The specific combination of chemicals has a property known as a negative pressure curve. This means that as the reaction pressure increases inside the container, the burn rate of the composition slows down momentarily. This self-regulating behavior allows the mixture to generate gas in a rapid, pulsing manner rather than a single, instantaneous explosion.
The Role of the Physical Structure
The hot gas generated by the chemical mix is channeled into a container called the whistle tube. This tube is typically a small, sturdy cardboard cylinder that is partially sealed and loaded with the compressed mix. The rapid influx of gas causes pressure to quickly build up inside the confined space.
The tube is designed to be open at one end or to have a restricted opening, allowing the pressurized gas to escape. As the pressure exceeds a limit, the gas is forced out, momentarily releasing the internal pressure. Due to the chemical mixture’s negative pressure curve, this pressure drop allows the burning rate to accelerate again, restarting the cycle of pressure buildup and release.

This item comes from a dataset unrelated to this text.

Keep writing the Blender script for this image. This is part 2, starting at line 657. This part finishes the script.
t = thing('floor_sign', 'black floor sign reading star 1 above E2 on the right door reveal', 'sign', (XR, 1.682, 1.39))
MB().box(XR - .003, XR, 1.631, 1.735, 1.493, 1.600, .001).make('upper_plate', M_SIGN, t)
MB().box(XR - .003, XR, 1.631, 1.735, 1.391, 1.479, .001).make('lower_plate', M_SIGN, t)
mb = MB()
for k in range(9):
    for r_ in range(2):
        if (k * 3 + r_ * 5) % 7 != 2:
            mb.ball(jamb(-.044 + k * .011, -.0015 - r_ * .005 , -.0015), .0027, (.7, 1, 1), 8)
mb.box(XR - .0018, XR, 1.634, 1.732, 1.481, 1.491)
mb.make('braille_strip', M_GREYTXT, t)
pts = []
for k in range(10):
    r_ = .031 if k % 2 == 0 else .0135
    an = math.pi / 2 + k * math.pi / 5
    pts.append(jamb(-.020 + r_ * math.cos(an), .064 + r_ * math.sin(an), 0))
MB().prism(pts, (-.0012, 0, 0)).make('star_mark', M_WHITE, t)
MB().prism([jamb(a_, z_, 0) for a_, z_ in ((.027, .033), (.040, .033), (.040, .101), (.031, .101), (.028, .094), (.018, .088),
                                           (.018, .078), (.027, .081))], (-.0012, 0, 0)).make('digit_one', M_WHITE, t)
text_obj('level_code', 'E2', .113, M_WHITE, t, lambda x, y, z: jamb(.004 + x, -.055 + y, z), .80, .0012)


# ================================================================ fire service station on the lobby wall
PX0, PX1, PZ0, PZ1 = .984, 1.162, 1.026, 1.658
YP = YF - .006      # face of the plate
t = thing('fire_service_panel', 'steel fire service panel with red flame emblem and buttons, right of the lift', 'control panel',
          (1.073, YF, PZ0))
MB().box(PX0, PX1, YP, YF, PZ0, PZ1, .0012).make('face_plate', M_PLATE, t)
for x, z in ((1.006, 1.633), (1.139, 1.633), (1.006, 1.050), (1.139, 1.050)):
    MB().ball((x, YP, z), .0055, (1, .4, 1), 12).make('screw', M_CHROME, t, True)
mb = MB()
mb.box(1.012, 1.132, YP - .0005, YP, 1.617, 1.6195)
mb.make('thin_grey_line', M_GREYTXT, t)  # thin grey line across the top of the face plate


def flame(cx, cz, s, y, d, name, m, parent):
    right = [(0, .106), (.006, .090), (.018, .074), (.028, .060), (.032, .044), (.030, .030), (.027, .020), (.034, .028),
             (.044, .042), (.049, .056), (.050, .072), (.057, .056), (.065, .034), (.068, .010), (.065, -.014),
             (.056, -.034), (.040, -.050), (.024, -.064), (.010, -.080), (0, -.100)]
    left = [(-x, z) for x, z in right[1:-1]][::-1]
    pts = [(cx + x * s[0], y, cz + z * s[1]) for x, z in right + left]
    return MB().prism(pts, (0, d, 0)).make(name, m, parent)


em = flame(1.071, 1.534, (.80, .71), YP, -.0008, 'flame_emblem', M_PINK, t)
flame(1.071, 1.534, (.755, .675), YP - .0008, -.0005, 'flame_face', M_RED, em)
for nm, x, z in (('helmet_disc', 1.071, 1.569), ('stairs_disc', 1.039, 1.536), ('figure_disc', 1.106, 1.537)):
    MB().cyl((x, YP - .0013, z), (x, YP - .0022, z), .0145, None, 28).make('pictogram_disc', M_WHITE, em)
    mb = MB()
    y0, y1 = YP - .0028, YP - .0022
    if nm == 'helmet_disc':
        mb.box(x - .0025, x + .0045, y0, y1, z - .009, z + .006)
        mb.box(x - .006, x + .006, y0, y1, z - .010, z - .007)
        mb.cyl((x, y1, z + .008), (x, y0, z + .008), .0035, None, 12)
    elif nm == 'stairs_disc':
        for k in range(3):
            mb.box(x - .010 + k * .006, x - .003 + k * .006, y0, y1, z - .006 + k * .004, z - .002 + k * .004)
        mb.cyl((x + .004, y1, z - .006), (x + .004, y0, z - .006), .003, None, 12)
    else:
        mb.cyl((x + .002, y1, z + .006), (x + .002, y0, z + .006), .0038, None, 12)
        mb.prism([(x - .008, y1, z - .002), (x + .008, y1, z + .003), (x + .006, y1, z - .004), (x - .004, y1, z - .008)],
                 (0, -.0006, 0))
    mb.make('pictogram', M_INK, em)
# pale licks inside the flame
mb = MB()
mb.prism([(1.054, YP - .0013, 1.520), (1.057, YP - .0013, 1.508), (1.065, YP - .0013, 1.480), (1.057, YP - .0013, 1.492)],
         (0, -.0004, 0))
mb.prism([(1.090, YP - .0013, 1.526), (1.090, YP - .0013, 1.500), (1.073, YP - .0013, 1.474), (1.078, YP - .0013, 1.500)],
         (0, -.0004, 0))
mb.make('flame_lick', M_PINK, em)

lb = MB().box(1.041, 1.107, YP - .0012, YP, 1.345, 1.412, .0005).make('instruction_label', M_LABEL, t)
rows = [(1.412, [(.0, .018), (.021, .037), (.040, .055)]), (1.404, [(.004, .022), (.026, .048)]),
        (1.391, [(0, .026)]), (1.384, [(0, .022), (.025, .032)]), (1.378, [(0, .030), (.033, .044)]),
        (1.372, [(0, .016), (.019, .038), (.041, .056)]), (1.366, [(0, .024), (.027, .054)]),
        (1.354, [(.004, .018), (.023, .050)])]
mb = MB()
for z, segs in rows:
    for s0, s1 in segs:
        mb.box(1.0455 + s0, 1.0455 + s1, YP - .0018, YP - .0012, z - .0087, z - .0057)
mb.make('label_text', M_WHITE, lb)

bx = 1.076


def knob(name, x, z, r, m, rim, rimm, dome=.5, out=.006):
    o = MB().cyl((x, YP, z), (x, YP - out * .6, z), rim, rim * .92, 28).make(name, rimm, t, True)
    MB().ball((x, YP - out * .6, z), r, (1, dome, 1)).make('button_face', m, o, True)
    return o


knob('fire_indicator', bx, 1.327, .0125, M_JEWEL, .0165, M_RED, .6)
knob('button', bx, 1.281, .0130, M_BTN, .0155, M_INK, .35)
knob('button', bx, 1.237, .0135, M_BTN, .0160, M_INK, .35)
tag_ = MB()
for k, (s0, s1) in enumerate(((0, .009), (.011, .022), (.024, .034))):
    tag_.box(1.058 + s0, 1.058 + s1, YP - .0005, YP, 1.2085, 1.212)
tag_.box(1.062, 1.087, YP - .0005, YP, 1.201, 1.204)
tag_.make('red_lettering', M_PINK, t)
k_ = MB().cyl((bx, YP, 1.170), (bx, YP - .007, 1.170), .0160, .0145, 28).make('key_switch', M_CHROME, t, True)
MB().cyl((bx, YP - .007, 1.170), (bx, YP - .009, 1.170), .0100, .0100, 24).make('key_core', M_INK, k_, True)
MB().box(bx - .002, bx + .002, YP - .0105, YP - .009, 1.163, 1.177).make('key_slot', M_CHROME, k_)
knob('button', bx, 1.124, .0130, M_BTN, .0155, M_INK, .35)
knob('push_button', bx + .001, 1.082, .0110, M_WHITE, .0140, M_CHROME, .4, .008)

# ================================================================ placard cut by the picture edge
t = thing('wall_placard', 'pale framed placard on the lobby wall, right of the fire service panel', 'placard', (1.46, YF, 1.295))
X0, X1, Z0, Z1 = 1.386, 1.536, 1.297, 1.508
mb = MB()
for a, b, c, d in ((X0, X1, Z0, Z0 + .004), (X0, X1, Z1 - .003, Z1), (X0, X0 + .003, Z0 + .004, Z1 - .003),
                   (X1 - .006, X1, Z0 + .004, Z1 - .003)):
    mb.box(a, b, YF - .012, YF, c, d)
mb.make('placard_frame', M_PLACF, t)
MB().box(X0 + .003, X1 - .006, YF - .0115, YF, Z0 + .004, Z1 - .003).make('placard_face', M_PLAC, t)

This rapid, repeating cycle of pressure variation is known as oscillation, occurring hundreds or thousands of times per second. The oscillating gas flow creates a standing sound wave within the tube, effectively turning the structure into an acoustic resonator. The tube acts similarly to a wind instrument or an organ pipe, amplifying the pressure variations into the characteristic, sustained, high-frequency whistle.
Controlling Pitch and Duration
Pyrotechnicians fine-tune the acoustic output by altering the physical dimensions of the whistle tube. The pitch, or frequency, of the whistle is directly related to the length of the resonator tube. A shorter tube produces a higher-pitched sound because the standing wave created within it has a shorter wavelength.
Conversely, a longer tube results in a longer wavelength and a lower-pitched whistle. The diameter of the tube also influences the pitch, as narrower tubes affect the wavelength differently than wider ones. The total amount and density of the whistle mix packed into the tube dictates the duration and intensity of the sound effect.
The pitch often drops noticeably as the chemical composition is consumed. As the mix burns away, the empty space inside the tube that acts as the resonating cavity grows longer. This lengthening of the tube’s effective size causes the resonant frequency to decrease, producing the characteristic falling note associated with whistling rockets.